The Lóngmén Grottoes (龍門石窟) near Luoyang contain monumental Amitābha sculptures from the same period, including the famous Fèngxiān Temple group completed in 675 CE under the patronage of Empress Wu Zetian. In portable art, gilt bronze Amitābha triads and painted silk banners depicting the raiyō (welcoming descent) scene circulated widely during the Tang and Song periods.
Cosmological Position
Within the broader Chinese Buddhist cosmology, the Western Pure Land occupies a position "west" of the Sahā world (our present world of endurance). This directionality is not understood as a physical location in geographic space but as a cosmological orientation. The west is the direction of the setting sun, and the Contemplation Sūtra begins its visualization sequence precisely with the setting sun as an initial object of meditation, establishing the westward gaze as the entry point to devotion.

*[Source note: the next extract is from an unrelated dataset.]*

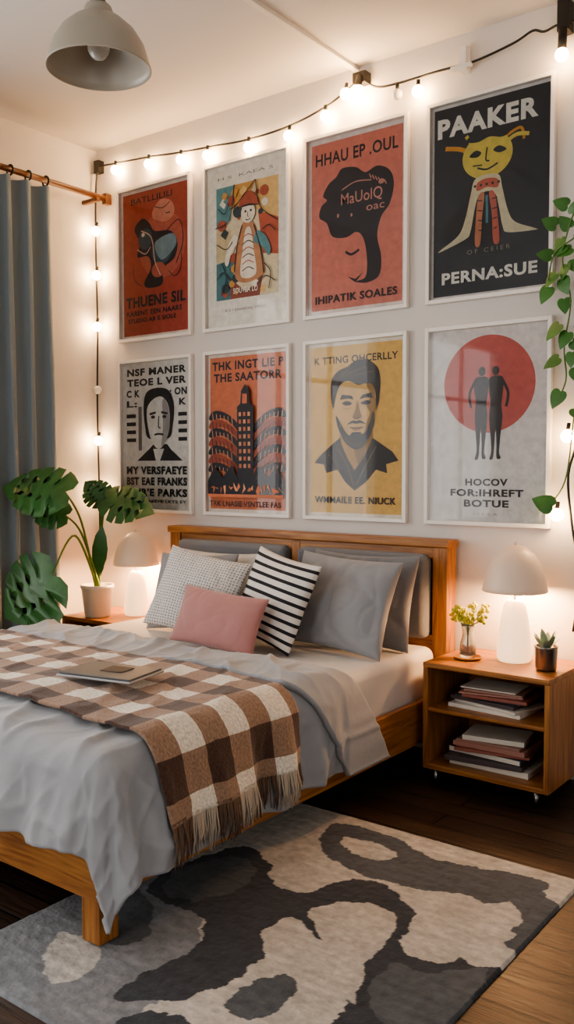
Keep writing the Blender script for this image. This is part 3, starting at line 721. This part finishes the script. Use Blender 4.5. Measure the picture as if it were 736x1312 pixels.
# ------------------------------------------------------------------ table lamps
M_ceramic = mat('lamp_ceramic', '#e6ddd0', .35, emis=(1, .62, .32, 1), estr=1.5)
M_lshade = mat('lamp_shade', '#c2afa0', .4, emis=(1, .6, .36, 1), estr=.16)
def lamp(x, y, z, k=1, en=30):
    e = empty('table_lamp')
    P = [(0, 0), (.07, 0), (.078, .012), (.078, .05), (.072, .12), (.062, .2), (.05, .255), (.04, .275), (.03, .285), (0, .285)]
    lathe('lamp_base', [(r*k, q*k) for r, q in P], (x, y, z), M_ceramic, e)
    P = [(0, .535), (.02, .535), (.05, .525), (.085, .495), (.115, .45), (.135, .395), (.145, .345), (.149, .325), (.146, .322), (.140, .345), (.13, .39), (.11, .443), (.08, .487), (.045, .516), (0, .524)]
    lathe('lamp_shade', [(r*k, q*k) for r, q in P], (x, y, z), M_lshade, e)
    tube('lamp_stem', [(x, y, z+.28*k), (x, y, z+.52*k)], .007, M_metal, e)
    lathe('lamp_finial', [(0, .552), (.008, .55), (.01, .54), (.006, .532), (0, .53)], (x, y, z*1+(.535*k-.535)), M_lshade, e, 16)
    v, f = spheredata((x, y, z+.375*k), .03*k); mobj('lamp_bulb', v, f, mat('lamp_bulb', '#ffe2b8', .3, emis=(1, .66, .36, 1), estr=60), e, True)
    ld = bpy.data.lights.new('lamp_light', 'POINT'); ld.energy = en; ld.color = (1, .55, .25); ld.shadow_soft_size = .04
    o = bpy.data.objects.new('lamp_light', ld); S.collection.objects.link(o); o.parent = e; o.location = (x+.0, y+.05*k, z+.35*k)
lamp(-1.645, -.20, .566, 1, 36); lamp(-4.16, -.20, .531, .98, 58)

# ------------------------------------------------------------------ vase, cup
va = empty('flower_vase'); vc = (-1.835, -.29, .566)
lathe('brass_dish', [(0, 0), (.06, 0), (.068, .012), (.064, .012), (.056, .004), (0, .004)], vc, mat('brass', '#a8793a', .3, 1), va)
M_gl = mat('vase_glass', '#e8ece6', .05, trans=.92)
lathe('vase_glass', [(0, .006), (.033, .006), (.038, .02), (.036, .07), (.028, .1), (.024, .12), (.03, .15), (.034, .165), (.031, .165), (.027, .15), (.021, .12), (.025, .1), (.033, .07), (.034, .022), (0, .016)], vc, M_gl, va)
lathe('vase_water', [(0, .018), (.031, .022), (.031, .06), (0, .061)], vc, mat('amber_water', '#b58a5a', .1, trans=.6), va)
random.seed(5); st = []; bl = []; M_st = mat('stem_green', '#5d7a35', .6)
for k in range(20):
    a = random.uniform(0, 2*pi); q = random.uniform(.02, .085); hh = random.uniform(.18, .25)
    p = Vector((vc[0]+q*cos(a)+.02, vc[1]+q*sin(a)-.02, vc[2]+hh)); st.append(tubedata(smoothpath([(vc[0], vc[1], vc[2]+.03), (vc[0]+.006*cos(a), vc[1]+.006*sin(a), vc[2]+.14), p], 4), .0018, 5))
    for j in range(9):
        d = Vector((random.uniform(-1, 1), random.uniform(-1, 1), random.uniform(-.4, 1)))*.019; bl.append(spheredata(p+d, random.uniform(.005, .010), 7, 5))
v, f = merge(st); mobj('flower_stems', v, f, M_st, va, True)
v, f = merge(bl); mobj('flower_blossoms', v, f, mat('blossom', '#b5b03e', .7), va, True)

def leafdata(base, tip, up, width, kind='oval', curl=.15):
    base = Vector(base); tip = Vector(tip); ax = tip-base; Ls = ax.length; ax.normalize(); up = Vector(up)
    side = ax.cross(up).normalized(); nn = side.cross(ax).normalized()
    if kind == 'monstera':
        H = [(0, 0), (.10, -.10), (.28, -.13), (.44, -.02), (.54, .09), (.20, .16), (.58, .17), (.62, .31), (.20, .31), (.60, .37), (.57, .52), (.18, .46), (.53, .57), (.44, .71), (.14, .61), (.36, .76), (.2, .9), (0, 1.04)]
    elif kind == 'heart':
        H = [(0, 0), (.16, -.08), (.34, -.06), (.46, .08), (.48, .25), (.42, .45), (.3, .65), (.15, .84), (0, 1)]
    else:
        H = [(0, 0), (.2, .15), (.34, .35), (.36, .55), (.26, .78), (0, 1)]
    V = []; F = []; n = len(H)
    for i, (hx, hy) in enumerate(H):
        my = i/(n-1)
        for s in (-1, -.5, 0, .5, 1):
            x = hx*s; y = my+(hy-my)*abs(s)
            z = -curl*(x*x*2+ (y*y)*1.2)+.10*abs(x)
            V.append(base+side*x*width*1.0+ax*y*Ls+nn*z*Ls)
    for i in range(n-1):
        for k in range(4):
            a = i*5+k; F.append((a, a+1, a+6, a+5))
    return V, F

cp = empty('potted_succulent'); cc = (-1.455, -.30, .566)
lathe('tin_cup', [(0, 0), (.042, 0), (.046, .01), (.05, .1), (.052, .108), (.047, .108), (.045, .09), (0, .088)], cc, mat('tin', '#8a857f', .3, 1), cp)
L = []
for k in range(12):
    a = k*2.4; q = .03+.05*(k/12); b0 = Vector((cc[0], cc[1], cc[2]+.09)); t0 = b0+Vector((cos(a)*q, sin(a)*q, .055+.04*(1-k/12)))
    L.append(leafdata(b0+Vector((cos(a)*.01, sin(a)*.01, 0)), t0, (0, 0, 1), .045, 'oval', .1))
v, f = merge(L); mobj('succulent_leaves', v, f, mat('succulent', '#7c9180', .6), cp, True)

# ------------------------------------------------------------------ monstera
M_leaf = mat('monstera_leaf', '#355f2f', .35, var=.3, vscale=9)
mo = empty('potted_monstera'); mc = (-4.31, -.39, .531)
lathe('white_pot', [(0, 0), (.072, 0), (.078, .008), (.098, .175), (.104, .18), (.104, .2), (.094, .2), (.09, .17), (0, .17)], mc, mat('pot_white', '#d9d2c8', .4), mo)
lathe('potting_soil', [(0, .178), (.09, .172)], mc, mat('soil', '#2e2219', .95, bump=.5), mo)
pb = Vector((mc[0], mc[1], mc[2]+.17))
view = Vector((.45, -.75, .35))
LV = [((-4.10, -.80, 1.32), (-4.41, -1.0, 1.40), .32, .5), ((-4.12, -.47, 1.27), (-3.86, -.36, 1.23), .25, .5), ((-4.10, -.90, .85), (-4.31, -1.10, .64), .40, .1), ((-4.16, -.46, 1.26), (-4.26, -.52, 1.38), .16, .1), ((-4.2, -.72, 1.18), (-4.36, -.86, 1.24), .18, .3)]
lv = []; sm = []
for k, (b, t, wv, uz) in enumerate(LV):
    b = Vector(b); t = Vector(t); up = view+Vector((0, 0, uz))
    lv.append(leafdata(b, t, up, wv, 'monstera', .18))
    mid = pb.lerp(b, .5)+Vector((0, 0, .12 if k != 2 else .28))
    sm.append(tubedata(smoothpath([pb+Vector((.01*k-.01, 0, 0)), mid, b], 8), lambda q: .009-.004*q, 7))
lv.append(leafdata((-4.26, -.42, .80), (-4.19, -.47, 1.10), view, .14, 'oval', .12)); lv.append(leafdata((-4.30, -.40, .76), (-4.25, -.40, 1.0), view, .12, 'oval', -.1))
v, f = merge(lv); mobj('monstera_leaves', v, f, M_leaf, mo, True)
v, f = merge(sm); mobj('monstera_stems', v, f, M_st, mo, True)

# ------------------------------------------------------------------ hanging pothos
po = empty('hanging_pothos')
M_pot = mat('pothos_leaf', '#42702f', .4, var=.3, vscale=12)
lathe('planter', [(0, 0), (.06, 0), (.09, .13), (.085, .13), (.08, .11), (0, .11)], (-1.13, -.17, 2.72), mat('pot_white', '#d9d2c8', .4), po)
boxes('planter_bracket', [((-1.15, -.26, 2.695), (-1.11, 0, 2.715)), ((-1.15, -.02, 2.6), (-1.11, 0, 2.715))], M_black, po, .002)
v1 = [(-1.15, -.17, 2.83), (-1.26, -.18, 2.84), (-1.36, -.15, 2.68), (-1.43, -.14, 2.55), (-1.47, -.13, 2.38), (-1.43, -.13, 2.2), (-1.46, -.12, 2.0), (-1.45, -.12, 1.85), (-1.50, -.12, 1.74)]
v2 = [(-1.15, -.15, 2.83), (-1.3, -.16, 2.72), (-1.38, -.15, 2.5), (-1.5, -.14, 2.42), (-1.53, -.14, 2.3)]
v3 = [(-1.12, -.14, 2.83), (-1.3, -.14, 2.6), (-1.37, -.13, 2.3), (-1.38, -.12, 2.0), (-1.41, -.12, 1.7), (-1.45, -.11, 1.4), (-1.53, -.11, 1.28)]
v, f = merge([tubedata(smoothpath(p, 6), .0035, 6) for p in (v1, v2, v3)]); mobj('vine_stems', v, f, M_st, po, True)
random.seed(11); L = []
def vl(x, z, s, ang, y=-.13):
    b = Vector((x, y, z)); t = b+Vector((cos(ang)*s, -.02, sin(ang)*s)); L.append(leafdata(b, t, (-.1+random.uniform(-.4, .4), -1, .3), s*.95, 'heart', .12))
for x, z, s, a in [(-1.50, 2.54, .075, 2.6), (-1.43, 2.58, .06, 1.2), (-1.40, 2.5, .08, -.6), (-1.46, 2.45, .07, -2.4), (-1.52, 2.41, .07, 2.9), (-1.42, 2.38, .085, -1.0), (-1.50, 2.33, .075, -2.2), (-1.40, 2.28, .07, -.5), (-1.53, 2.27, .08, -2.0),
                   (-1.46, 2.21, .07, -1.4), (-1.48, 2.10, .09, -2.3), (-1.42, 2.02, .07, -.7), (-1.48, 1.95, .08, -2.6), (-1.40, 1.9, .085, -1.2), (-1.47, 1.80, .085, -2.0), (-1.39, 2.16, .08, -1.1), (-1.38, 2.42, .08, -.9), (-1.50, 1.28, .10, 2.75), (-1.41, 1.72, .06, -1.0), (-1.44, 2.52, .07, 2.2), (-1.47, 2.3, .08, -1.2), (-1.41, 2.56, .07, .3), (-1.44, 2.06, .08, -2.0),
                   (-1.45, 2.62, .07, 2.7), (-1.48, 2.48, .07, -1.6), (-1.43, 2.43, .07, -2.7), (-1.45, 2.36, .07, -1.9), (-1.40, 2.1, .07, -.4), (-1.42, 1.97, .07, -1.6)]:
    vl(x, z, s, a)
v, f = merge(L); mobj('pothos_leaves', v, f, M_pot, po, True)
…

The Pure Land is not one of the six realms of rebirth within saṃsāra; it stands outside the cycle of ordinary existence. Beings born there do not return involuntarily to lower realms. However, the Pure Land is also not identical with nirvāṇa. It is a way station, a realm of ideal conditions where enlightenment becomes inevitable but has not yet been fully attained. This distinction was important in Chinese doctrinal debates, where some Tiāntái and Chán critics questioned whether Pure Land rebirth was a genuine liberation or merely a more pleasant form of continued existence. Shandao and later Pure Land apologists argued that the irreversibility guaranteed by rebirth in the Pure Land effectively resolved this concern.